Economides dismissed this charge yesterday, but has expressed extreme reluctance at using his authority under law to seize the sea lion and place it where it might recover. Instead he said he needed “evidence” in order to seize the animal.

He said this evidence might come in the report of the three Cyprus vets (none of them a marine-mammal expert) that he sent to the ANMP to verify the findings of the British experts.

Economides insisted his vets had been supervising the sea lion’s daily feeding at the ANMP under a regimen he ordered over a week ago. But Knight and Higgs, who is director of the Environmental Press Agency, said they spent most of the weekend at ANMP, and never saw the sea lion fed once.

Knight told the Cyprus Mail yesterday that the three Cyprus vets, after seeing the sea lion yesterday, concurred with their opinion that the animal’s condition was critical.

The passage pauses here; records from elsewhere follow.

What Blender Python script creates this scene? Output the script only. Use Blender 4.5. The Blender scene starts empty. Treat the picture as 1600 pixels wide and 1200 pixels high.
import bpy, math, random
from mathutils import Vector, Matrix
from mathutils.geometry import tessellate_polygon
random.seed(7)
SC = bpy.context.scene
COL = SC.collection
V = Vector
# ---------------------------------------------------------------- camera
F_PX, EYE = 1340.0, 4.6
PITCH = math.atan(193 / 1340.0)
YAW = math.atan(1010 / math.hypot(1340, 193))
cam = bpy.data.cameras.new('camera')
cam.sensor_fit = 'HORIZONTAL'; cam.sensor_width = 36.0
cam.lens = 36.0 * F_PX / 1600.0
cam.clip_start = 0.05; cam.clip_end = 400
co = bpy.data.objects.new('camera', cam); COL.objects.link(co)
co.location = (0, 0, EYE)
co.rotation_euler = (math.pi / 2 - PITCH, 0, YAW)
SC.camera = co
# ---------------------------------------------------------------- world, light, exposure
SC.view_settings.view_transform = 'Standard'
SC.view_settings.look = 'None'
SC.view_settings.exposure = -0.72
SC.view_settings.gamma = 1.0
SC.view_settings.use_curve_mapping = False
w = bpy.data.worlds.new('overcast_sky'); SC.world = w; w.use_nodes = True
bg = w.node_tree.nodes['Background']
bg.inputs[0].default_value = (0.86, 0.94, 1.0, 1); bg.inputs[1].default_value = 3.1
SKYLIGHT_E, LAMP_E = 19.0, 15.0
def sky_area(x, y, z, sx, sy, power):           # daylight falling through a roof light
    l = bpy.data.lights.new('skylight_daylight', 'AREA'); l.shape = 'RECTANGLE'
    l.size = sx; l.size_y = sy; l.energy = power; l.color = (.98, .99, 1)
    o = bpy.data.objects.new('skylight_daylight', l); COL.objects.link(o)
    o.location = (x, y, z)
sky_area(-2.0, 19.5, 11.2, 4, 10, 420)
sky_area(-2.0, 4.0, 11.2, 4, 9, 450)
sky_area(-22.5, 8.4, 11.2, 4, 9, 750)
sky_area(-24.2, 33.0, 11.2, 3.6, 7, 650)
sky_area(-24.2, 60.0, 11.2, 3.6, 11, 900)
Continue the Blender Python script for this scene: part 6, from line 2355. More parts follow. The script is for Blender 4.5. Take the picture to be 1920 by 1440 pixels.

Panayiotis Hadjipetrou, manager of the Ocean Aquarium, also in Ayia Napa, yesterday said he was willing to accept custody of the sea lion and nurse it back to health.

But he insisted on being assured by Economides’ department that he would not be blamed if, despite his best efforts, the animal died while in his care, since it is already so near death.

Knight and Higgs plan to discuss a custody transfer today with Hadjipetrou, pending a decision by Economides on removing the sea lion from the ANMP and transferring it to Ocean Aquarium.